From Kafka to kiosk?

Scherr and other LAUSD teacher-librarians remain determined, but according to the April 20 quarterly report on bond-funded projects issued by district Chief Academic Officer Judy Elliott, the district has already reorganized the Instructional Media Services, which supported the school-library program, into a new department: the Integrated Library and Textbook Support Services. “The Director position of Instructional Media Services is being eliminated,” Elliott writes, noting, “ILTSS supports the instructional goals of the Superintendent and LAUSD by ensuring new school libraries will be made available to students. . . . It is understood that all libraries need a certified librarian, but budget constraints force us to investigate different options for the schools to implement.”

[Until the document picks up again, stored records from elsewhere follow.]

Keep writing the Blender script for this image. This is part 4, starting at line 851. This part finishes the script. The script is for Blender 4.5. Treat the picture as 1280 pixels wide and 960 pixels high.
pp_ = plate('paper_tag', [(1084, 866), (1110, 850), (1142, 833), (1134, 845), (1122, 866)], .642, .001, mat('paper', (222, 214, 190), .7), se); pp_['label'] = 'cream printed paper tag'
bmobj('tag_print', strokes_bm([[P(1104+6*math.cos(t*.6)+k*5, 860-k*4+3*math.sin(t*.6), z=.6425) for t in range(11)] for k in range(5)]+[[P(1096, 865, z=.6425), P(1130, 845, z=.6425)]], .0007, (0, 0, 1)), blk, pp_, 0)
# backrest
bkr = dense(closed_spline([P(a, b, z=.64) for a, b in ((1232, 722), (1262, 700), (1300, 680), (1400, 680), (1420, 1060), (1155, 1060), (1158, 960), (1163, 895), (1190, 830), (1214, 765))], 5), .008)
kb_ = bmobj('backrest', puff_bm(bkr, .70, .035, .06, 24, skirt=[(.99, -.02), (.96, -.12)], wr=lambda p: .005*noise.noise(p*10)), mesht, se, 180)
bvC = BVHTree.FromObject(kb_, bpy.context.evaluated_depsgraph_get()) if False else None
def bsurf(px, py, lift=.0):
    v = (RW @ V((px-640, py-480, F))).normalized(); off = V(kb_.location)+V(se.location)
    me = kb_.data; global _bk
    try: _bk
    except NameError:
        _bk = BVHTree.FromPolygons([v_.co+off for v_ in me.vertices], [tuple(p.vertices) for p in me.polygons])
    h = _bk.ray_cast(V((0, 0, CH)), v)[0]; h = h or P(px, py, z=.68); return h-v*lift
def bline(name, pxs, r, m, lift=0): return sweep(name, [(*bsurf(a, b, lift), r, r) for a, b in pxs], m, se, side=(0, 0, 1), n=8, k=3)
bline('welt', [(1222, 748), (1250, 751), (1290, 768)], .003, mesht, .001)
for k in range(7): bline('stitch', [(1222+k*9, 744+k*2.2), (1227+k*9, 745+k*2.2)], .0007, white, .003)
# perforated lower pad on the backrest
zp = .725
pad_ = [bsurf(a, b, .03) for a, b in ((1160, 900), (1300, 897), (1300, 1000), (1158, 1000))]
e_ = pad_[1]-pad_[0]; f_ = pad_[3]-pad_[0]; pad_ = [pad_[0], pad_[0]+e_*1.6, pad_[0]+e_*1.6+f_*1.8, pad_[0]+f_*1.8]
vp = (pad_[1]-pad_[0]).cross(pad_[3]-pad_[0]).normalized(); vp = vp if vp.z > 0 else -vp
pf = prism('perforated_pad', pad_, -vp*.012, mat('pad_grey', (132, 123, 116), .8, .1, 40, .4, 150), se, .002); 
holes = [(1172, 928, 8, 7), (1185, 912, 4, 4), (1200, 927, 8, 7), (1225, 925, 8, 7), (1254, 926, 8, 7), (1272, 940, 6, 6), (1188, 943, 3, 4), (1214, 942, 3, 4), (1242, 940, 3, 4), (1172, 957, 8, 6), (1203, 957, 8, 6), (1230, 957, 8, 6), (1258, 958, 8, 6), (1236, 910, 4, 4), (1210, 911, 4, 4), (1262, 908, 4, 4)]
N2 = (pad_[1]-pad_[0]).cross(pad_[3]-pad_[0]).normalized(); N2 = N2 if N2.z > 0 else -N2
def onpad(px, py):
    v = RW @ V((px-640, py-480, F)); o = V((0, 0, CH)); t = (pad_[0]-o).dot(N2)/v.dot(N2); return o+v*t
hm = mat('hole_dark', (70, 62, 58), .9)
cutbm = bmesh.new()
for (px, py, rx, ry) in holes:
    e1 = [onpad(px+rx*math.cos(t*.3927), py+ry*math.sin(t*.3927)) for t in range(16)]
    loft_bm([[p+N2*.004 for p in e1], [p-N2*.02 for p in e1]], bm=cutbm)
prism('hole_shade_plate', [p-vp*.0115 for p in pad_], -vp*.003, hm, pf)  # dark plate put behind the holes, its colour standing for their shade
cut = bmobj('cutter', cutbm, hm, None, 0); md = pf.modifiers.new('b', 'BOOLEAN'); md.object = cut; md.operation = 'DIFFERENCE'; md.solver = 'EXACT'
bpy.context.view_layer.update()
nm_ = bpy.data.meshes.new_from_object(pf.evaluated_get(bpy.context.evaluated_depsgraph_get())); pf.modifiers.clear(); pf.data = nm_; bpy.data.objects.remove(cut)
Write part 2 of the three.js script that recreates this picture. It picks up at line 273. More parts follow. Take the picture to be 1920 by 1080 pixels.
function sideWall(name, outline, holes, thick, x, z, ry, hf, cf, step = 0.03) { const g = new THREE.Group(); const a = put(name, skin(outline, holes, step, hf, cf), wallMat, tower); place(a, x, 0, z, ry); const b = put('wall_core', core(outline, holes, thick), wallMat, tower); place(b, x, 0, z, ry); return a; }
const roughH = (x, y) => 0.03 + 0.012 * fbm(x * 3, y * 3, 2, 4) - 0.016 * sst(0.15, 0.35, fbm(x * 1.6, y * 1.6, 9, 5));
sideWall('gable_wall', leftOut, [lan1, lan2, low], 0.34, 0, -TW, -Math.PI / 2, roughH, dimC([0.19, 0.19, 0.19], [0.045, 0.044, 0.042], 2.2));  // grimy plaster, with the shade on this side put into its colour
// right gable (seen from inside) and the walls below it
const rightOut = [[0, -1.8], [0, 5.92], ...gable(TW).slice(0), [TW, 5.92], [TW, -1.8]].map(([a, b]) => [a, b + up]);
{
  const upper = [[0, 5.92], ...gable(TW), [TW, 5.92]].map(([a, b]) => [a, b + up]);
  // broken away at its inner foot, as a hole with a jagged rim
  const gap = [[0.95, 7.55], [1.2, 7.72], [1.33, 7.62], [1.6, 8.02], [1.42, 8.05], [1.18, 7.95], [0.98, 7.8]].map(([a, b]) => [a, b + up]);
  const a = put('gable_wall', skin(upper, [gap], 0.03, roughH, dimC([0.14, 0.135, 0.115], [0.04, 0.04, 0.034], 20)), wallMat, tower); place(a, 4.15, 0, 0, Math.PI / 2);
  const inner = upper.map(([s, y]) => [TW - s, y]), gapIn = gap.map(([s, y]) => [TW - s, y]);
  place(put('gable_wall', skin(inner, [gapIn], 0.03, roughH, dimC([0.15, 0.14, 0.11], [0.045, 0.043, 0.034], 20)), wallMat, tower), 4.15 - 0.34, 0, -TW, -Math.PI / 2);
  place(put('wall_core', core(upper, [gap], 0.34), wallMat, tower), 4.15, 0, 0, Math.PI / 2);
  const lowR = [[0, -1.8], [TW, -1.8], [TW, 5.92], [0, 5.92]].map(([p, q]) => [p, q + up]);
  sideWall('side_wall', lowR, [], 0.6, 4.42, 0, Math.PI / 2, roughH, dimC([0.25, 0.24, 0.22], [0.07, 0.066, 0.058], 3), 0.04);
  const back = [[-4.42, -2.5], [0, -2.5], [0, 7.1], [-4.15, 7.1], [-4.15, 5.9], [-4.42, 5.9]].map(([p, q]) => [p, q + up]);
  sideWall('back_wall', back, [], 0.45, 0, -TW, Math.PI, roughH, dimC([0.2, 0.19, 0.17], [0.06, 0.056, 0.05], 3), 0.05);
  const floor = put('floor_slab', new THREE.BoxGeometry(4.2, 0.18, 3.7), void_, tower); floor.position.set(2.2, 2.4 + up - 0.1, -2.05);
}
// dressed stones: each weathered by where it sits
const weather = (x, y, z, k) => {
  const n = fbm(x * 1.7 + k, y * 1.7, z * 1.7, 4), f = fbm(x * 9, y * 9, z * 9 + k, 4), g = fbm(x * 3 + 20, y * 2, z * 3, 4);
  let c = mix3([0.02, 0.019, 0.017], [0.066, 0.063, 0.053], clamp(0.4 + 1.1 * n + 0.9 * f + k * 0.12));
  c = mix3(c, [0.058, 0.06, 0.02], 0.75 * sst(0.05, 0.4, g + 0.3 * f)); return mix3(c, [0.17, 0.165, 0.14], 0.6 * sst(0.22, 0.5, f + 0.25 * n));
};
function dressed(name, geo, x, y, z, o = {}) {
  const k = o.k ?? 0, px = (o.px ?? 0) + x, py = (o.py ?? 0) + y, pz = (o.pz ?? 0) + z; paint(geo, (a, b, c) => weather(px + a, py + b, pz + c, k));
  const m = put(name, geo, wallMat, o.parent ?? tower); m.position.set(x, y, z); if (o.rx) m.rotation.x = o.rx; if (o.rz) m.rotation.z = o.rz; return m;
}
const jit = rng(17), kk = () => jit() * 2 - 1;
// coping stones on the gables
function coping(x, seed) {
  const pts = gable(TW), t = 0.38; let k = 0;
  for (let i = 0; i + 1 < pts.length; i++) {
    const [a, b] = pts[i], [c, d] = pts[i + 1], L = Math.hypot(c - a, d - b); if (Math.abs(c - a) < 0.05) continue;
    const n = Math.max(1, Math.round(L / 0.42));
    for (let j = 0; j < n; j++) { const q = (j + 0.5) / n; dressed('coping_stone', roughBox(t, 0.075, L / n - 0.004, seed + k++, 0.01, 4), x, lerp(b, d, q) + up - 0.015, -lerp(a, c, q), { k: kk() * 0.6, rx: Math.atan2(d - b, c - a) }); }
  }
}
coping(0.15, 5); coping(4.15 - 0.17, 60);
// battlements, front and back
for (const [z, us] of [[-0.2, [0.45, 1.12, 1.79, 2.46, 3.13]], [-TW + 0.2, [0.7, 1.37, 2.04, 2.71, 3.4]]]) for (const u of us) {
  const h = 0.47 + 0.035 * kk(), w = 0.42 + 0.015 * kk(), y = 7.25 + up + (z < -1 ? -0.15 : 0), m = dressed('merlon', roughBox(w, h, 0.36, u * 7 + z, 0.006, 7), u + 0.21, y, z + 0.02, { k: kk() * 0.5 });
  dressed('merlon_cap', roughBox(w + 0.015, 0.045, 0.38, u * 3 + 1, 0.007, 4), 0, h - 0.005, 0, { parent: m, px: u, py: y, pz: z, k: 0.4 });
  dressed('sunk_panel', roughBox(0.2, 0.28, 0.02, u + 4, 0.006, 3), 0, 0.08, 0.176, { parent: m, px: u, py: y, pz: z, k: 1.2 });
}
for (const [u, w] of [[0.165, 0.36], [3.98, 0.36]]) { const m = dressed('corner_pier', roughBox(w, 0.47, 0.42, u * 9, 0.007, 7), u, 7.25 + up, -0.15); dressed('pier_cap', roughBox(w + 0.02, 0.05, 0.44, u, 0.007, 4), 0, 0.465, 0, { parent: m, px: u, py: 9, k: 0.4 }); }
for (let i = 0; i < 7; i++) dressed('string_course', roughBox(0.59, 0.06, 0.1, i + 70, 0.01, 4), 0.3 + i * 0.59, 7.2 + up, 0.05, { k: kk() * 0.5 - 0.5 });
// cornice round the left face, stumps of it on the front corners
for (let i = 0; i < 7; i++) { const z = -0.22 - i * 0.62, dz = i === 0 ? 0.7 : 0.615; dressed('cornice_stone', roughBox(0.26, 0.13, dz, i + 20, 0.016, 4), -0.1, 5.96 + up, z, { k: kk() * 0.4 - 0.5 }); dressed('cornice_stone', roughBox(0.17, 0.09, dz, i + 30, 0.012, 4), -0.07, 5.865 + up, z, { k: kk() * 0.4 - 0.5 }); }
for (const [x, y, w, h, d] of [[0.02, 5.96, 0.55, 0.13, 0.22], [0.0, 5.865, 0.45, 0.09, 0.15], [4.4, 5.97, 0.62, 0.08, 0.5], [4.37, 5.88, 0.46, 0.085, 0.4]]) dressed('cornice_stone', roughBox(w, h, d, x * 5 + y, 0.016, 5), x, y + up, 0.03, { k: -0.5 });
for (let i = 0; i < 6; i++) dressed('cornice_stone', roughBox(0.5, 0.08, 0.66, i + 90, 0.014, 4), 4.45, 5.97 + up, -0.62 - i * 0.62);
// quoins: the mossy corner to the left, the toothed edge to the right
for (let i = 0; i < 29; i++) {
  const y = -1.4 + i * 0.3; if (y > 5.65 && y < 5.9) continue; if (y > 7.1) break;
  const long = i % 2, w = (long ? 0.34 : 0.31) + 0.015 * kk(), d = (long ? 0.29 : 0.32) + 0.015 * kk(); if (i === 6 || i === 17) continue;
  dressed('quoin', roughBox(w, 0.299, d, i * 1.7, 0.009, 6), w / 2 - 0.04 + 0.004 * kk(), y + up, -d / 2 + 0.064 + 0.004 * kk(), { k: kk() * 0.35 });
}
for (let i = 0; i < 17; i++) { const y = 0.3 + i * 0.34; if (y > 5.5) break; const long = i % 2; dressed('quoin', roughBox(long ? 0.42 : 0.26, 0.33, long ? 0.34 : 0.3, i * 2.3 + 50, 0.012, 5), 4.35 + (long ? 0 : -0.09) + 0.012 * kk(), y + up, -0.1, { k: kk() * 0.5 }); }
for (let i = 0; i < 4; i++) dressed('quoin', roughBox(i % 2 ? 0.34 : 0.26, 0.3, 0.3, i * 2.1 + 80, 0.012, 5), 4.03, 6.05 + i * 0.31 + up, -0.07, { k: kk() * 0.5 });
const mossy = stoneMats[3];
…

According to Scherr, Elliott testified before the administrative judge that there was no function a teacher-librarian could perform that couldn’t be performed by anybody else. That philosophy is reflected in the report, which goes into detail about the implementation of Follett Software’s Destiny integrated-library system for library and textbook inventory management. Principals are offered three options: Find external funding for a teacher-librarian to manage the software system; delegate a school staffer to learn and maintain the software; establish an unstaffed “kiosk” self-check system so students and faculty can still access the library’s collection.